The novel organic-inorganic hybrid salt [L]2[CoCl4] (1) and molecular complex [CoLCl3] (2), where L+ is 2-methyl-3-(pyridin-2-yl)imidazo[1,5-a]pyridinium cation, feature simple {CoCl4} and {CoCl3N} tetrahedral environments of negligible (1) and a slightly higher distortion (2) that are responsible for rather low positive magnetic anisotropy of CoII ion with D/hc = 12.1(6) (1) and 19.4(15) cm-1 (2). Both compounds exhibit field-induced slow magnetic relaxation with three relaxation channels [low- (LF), intermediate- and high-frequency (HF) modes] that is frequency and field dependent. With the increased DC field, the peaks referring to the LF relaxation path are moved to lower frequencies so that the applied DC field causes prolongation of the relaxation time. The opposite is true for the HF relaxation branch: the peak is moved to higher frequencies.
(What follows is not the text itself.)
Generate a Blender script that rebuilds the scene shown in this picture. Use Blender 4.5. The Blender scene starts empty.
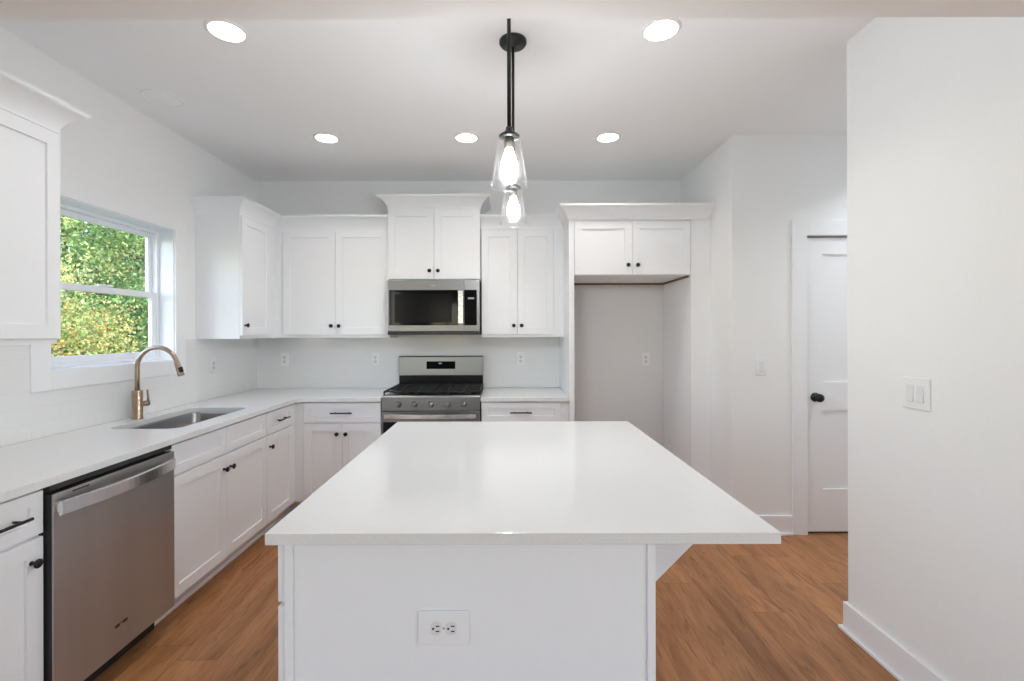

Considering the simplicity of the coordination environment and moderate magnetic anisotropy of the metal ion in 1 and 2, the compounds are unique with respect to the remarkably long relaxation time for a given applied DC field and temperature: τLF = 0.54(4) s at BDC = 1.0 T and T = 2.0 K for 1, and τLF = 1.8(2) s at BDC = 1.2 T and T = 1.9 K for 2.